BootsnAll Travel Network



Arches and Houses

On up to Arches National Park was an easy drive, we went directly to Delicate Arch. After a brief stop at the far viewing point we went to the trailhead. They advertise it as a strenuous hike and mean it. Three miles with an elevation change of 480 feet. That is 48 stories of stairs and there are lots of up then down then back up then back down before you reach the top. The major “slickrock” walk up is about a mile long and slow steady climb. In the picture the dots are people walking up it! Once you clear that it is another half-mile plus up and down and the final few hundred yards are on a 3 foot ledge with the wall on one side and the drop on the other, no rails. But the view of this incredible arch is something else. Brother Bill is standing in the arch. Down is definitely easier than up on the lungs, but the hips are another story. We did a lot more hiking and viewing arches the rest of the day and then went to a hotel near Mesa Verde, planning for the next day. The evening was slightly cloudy, so we did not go to Natural Bridges as it would have been an extra 180 miles and I was beat. I am impressed with my 68 year old brother Bill, he is striding out on all of the hikes, better than me at least. The pics are:1)Balanced Rock getting some help. 2)the slickrock trail to Delicate Arch. 3) Delicate Arch. 4) a rock I named EVIL EEL.




These next pictures are: 1)the sign going in, certainly not applicable to me 2) the ladder up to Balcony House, because I am so experienced with ladders 3) the only original way in and out, through the tunnel, not me- I took the picture 4) the Cliff Palace.

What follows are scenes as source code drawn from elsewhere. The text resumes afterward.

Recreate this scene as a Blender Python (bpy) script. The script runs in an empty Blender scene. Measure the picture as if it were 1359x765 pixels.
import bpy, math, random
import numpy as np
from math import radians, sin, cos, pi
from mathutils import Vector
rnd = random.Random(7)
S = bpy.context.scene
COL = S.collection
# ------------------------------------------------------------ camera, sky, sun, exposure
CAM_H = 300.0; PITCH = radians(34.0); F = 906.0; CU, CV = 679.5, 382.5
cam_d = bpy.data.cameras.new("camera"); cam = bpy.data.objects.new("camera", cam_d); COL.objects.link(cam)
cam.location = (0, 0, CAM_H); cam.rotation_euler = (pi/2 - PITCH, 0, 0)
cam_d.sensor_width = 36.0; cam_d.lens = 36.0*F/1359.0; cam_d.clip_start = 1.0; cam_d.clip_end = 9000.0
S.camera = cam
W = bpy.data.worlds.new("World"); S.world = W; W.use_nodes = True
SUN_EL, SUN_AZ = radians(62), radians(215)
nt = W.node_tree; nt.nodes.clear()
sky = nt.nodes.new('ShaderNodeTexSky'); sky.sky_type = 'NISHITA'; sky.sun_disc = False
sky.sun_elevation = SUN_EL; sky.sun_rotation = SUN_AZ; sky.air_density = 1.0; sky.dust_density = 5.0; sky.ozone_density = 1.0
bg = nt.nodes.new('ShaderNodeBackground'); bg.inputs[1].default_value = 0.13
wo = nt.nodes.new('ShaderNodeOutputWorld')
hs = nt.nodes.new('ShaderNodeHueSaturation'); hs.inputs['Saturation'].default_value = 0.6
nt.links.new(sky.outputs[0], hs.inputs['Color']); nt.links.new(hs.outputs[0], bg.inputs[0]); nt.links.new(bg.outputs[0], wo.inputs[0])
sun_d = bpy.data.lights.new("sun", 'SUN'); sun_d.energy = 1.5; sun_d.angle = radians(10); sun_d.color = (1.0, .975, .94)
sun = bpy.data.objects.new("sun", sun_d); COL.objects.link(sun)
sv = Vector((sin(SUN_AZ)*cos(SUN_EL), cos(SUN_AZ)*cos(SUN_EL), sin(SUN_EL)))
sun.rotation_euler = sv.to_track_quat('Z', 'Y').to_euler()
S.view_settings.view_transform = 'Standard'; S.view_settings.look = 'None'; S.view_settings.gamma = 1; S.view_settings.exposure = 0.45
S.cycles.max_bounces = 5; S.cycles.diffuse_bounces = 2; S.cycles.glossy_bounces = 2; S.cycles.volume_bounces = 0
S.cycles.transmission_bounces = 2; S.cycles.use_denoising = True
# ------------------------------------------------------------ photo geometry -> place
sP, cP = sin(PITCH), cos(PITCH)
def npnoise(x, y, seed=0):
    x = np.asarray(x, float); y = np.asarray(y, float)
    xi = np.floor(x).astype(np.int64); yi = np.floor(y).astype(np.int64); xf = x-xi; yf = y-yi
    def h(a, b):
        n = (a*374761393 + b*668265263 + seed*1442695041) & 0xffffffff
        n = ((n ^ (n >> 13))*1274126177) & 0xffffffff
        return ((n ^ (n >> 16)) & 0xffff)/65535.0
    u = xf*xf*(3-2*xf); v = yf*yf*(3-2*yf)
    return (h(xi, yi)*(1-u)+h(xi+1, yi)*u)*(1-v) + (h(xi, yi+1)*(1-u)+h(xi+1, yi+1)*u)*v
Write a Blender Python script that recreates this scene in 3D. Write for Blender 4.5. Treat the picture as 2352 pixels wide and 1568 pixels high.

Saturday morning we got out early to head to Mesa Verde. A ten minute drive to the park entrance and an hour drive up the winding road to the visitors center to get tickets for the tours. We are still lucky to be ahead of the crowds, so we could get tickets for both the Balcony House Tour and the Cliff Palace tour. Absolutely amazing what the “ancestral Puebloans did to live here for 1400 years. Around 1190 to 1270 they moved off the top of the Mesa and built the cliff houses. Spectacular engineering feats. I was scared using the park service ladders and steps to get in and out, they used small hand and foot holds cut into the sandstone to go up and down the sheer cliffs!! The Park Service tried thirty years ago to “repair” some of the walls, since we are so much smarter and better now than then. NOT! It is so much worse workmanship than what they did 800 years ago with stone tools. The caves/overhangs in the Mesa walls were created by water seeping through the sandstone and freezing/thawing breaking off pieces from the ceiling. The water goes down until it hits a layer of shale which is non-porous and comes out. Realizing this the natives built many small dams on the top of the Mesa to keep the water and snow melt going into the right area of sandstone to come out in springs on the shale at the back of their cliff house. It provided water for a community of 5000! I have a newfound respect for the Ancestral Puebloans (previously called Anasazi). The sites have many “Kivas”. These are round 15 foot across holes in the rock which originally were covered with flat roofs. They are Prayer, Meeting, Hanging out rooms, entered by ladder through the central hole in the roof. At the end of a great day we drove south to Gallup, NM. All the way down we could see the thick smoke drifting up from a huge fire in Arizona. The winds carried it east of us and then north, so we could see it but didn’t get into the smoke. Today we drove on to Carlsbad, New Mexico. This evening we went out to the park for the Bat Viewing Program. It was a nice talk and question/answer session, but the bats were somewhat disappointing. They have been having drought around here and instead of the 100,000 swarms you read about we got maybe 200 bats. Ah well, not every oyster has a pearl in it.